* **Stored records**
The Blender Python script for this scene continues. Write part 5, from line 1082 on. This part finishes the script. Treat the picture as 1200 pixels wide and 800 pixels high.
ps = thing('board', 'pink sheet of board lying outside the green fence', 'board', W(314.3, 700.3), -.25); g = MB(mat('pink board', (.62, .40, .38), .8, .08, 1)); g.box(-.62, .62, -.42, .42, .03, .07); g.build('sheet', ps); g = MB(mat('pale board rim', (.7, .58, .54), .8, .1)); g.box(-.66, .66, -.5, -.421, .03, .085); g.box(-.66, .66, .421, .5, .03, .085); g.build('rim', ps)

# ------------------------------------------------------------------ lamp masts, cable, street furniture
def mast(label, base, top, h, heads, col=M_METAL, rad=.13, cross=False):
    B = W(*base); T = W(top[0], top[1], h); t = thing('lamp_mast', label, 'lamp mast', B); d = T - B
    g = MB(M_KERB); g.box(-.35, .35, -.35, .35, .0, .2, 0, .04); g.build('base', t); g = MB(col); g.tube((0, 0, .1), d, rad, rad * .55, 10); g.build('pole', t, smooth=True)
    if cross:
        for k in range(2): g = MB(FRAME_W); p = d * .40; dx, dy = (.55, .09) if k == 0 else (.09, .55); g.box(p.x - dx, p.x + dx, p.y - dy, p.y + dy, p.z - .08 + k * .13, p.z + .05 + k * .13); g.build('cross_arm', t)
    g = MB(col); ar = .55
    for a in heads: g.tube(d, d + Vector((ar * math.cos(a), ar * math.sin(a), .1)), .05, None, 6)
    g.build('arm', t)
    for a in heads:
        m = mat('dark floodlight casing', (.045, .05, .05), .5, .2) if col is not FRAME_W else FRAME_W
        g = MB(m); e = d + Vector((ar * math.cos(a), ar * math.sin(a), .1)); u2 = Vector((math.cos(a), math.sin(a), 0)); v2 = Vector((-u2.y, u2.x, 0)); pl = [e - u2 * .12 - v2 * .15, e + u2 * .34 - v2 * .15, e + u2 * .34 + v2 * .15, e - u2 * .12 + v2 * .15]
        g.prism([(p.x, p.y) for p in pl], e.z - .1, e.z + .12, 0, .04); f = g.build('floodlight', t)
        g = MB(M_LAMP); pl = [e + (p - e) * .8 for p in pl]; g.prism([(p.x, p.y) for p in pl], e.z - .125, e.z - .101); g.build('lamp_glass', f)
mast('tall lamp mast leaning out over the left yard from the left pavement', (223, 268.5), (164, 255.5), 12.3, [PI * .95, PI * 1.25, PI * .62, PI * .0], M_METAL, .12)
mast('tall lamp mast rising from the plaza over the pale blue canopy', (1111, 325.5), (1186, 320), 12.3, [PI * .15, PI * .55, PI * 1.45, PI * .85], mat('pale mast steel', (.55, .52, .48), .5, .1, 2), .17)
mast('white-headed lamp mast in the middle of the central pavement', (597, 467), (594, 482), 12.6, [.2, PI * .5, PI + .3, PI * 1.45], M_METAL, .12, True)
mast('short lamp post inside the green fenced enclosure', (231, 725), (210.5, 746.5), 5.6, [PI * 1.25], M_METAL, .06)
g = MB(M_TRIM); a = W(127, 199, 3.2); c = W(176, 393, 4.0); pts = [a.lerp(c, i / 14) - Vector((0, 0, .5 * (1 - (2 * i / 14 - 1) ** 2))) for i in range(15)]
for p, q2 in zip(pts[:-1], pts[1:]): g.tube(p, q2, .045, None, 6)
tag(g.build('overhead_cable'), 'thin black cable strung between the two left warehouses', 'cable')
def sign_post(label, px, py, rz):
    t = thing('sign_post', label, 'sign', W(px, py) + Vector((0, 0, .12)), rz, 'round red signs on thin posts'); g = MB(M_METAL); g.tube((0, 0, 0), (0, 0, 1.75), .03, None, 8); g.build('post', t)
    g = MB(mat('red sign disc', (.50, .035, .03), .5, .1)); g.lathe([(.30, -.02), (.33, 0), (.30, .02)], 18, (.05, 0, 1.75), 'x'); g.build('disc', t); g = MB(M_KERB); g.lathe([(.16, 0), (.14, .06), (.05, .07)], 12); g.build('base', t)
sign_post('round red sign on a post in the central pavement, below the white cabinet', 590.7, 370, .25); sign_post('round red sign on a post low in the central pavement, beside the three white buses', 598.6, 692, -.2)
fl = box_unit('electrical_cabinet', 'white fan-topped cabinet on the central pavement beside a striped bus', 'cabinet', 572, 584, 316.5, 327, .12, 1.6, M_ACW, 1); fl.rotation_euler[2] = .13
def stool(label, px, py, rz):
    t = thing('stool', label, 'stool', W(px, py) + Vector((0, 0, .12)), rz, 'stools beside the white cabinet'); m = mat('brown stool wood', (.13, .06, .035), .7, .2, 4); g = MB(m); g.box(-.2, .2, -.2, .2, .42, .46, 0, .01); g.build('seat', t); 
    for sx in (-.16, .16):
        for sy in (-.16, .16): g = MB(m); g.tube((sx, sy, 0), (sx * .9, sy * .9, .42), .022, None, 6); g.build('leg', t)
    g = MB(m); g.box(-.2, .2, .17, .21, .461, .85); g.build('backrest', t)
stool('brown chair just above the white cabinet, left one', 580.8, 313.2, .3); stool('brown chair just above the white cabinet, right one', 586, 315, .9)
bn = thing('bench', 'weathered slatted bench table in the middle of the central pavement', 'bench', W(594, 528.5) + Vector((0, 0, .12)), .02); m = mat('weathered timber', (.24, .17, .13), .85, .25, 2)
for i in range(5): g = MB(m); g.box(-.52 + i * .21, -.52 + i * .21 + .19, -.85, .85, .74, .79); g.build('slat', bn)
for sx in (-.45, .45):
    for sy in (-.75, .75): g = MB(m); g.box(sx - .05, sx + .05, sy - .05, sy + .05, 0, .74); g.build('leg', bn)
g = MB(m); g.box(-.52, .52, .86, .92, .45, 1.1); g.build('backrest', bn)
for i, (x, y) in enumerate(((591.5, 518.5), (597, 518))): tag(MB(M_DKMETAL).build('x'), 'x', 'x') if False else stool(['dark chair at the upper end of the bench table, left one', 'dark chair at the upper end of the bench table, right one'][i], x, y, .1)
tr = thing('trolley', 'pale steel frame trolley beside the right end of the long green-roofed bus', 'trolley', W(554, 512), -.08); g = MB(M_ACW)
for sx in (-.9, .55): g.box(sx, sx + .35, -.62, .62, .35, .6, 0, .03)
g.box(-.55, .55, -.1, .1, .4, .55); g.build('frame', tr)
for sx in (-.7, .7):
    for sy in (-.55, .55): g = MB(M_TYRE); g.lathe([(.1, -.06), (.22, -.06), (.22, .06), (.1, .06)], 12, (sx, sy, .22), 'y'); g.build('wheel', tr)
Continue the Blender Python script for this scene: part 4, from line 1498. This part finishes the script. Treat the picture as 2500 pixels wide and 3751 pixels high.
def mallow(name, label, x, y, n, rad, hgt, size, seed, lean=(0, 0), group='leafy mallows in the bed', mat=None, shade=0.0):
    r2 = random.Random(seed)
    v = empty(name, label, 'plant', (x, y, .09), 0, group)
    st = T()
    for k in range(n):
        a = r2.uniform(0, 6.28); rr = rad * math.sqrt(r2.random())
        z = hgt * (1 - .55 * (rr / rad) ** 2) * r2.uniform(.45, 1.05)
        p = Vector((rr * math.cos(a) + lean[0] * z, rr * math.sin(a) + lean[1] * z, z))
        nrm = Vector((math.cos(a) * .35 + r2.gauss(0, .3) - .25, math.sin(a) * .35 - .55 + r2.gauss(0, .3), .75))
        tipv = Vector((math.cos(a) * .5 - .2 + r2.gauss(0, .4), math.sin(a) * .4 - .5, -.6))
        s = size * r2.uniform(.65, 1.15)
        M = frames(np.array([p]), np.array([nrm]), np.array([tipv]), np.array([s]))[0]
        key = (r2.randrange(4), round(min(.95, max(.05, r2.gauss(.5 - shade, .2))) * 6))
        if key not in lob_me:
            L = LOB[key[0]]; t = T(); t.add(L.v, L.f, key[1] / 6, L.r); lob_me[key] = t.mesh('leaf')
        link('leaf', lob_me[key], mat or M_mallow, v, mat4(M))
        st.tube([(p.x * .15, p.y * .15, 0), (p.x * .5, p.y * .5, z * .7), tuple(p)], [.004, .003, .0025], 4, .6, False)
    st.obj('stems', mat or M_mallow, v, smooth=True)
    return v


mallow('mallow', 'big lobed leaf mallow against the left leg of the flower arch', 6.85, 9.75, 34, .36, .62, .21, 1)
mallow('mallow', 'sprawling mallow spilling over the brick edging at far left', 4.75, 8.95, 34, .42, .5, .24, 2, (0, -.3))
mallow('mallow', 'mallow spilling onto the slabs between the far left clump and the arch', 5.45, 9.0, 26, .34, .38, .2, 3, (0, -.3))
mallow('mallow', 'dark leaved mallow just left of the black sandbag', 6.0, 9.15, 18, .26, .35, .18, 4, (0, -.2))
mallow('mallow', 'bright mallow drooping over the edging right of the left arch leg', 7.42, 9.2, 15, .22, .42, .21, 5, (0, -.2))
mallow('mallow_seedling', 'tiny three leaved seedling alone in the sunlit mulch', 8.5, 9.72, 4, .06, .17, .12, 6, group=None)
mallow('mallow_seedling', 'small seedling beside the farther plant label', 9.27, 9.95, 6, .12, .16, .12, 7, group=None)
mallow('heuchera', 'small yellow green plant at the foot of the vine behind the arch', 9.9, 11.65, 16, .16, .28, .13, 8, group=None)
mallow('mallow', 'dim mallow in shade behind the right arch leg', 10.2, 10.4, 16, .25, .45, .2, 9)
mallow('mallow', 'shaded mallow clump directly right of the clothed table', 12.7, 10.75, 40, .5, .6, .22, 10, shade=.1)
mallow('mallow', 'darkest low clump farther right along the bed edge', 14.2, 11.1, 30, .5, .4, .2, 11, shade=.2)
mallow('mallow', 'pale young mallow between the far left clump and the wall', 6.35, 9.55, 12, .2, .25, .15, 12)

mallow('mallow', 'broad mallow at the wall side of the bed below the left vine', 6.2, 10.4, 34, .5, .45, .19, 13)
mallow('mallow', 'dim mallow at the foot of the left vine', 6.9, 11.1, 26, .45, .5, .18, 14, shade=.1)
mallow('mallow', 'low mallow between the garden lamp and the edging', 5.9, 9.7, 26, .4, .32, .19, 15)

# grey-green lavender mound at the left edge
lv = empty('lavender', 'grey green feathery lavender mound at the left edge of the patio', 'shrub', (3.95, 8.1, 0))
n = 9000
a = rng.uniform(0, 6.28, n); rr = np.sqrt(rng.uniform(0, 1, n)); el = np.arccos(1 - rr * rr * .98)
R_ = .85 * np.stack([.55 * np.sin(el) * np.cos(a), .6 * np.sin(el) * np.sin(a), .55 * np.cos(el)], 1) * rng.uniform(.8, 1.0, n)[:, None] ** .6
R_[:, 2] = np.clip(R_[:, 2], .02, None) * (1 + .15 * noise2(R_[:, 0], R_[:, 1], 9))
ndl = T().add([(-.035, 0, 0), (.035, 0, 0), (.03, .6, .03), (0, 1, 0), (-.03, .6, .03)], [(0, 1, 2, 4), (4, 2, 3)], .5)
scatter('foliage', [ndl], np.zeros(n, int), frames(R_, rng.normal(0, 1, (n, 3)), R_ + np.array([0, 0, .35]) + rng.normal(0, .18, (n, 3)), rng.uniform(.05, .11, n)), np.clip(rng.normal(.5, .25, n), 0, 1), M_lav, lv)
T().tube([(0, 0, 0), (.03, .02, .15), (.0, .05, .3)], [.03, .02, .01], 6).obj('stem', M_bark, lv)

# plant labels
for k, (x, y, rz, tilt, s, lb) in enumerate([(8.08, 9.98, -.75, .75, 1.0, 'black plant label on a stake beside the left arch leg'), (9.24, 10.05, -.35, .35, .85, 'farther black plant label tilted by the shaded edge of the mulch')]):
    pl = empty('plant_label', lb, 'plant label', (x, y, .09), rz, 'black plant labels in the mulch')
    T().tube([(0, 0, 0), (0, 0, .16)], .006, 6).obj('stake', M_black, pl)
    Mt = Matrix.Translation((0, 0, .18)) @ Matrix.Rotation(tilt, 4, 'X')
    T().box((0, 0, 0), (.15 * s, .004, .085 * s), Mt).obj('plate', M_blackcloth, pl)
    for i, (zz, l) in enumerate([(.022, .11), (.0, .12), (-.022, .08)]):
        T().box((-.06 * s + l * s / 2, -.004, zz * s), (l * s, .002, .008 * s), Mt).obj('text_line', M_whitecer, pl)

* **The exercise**
Check each line in the listing above for the string "finishes", then report how many lines contain it, with no other text.

* **Reply**
2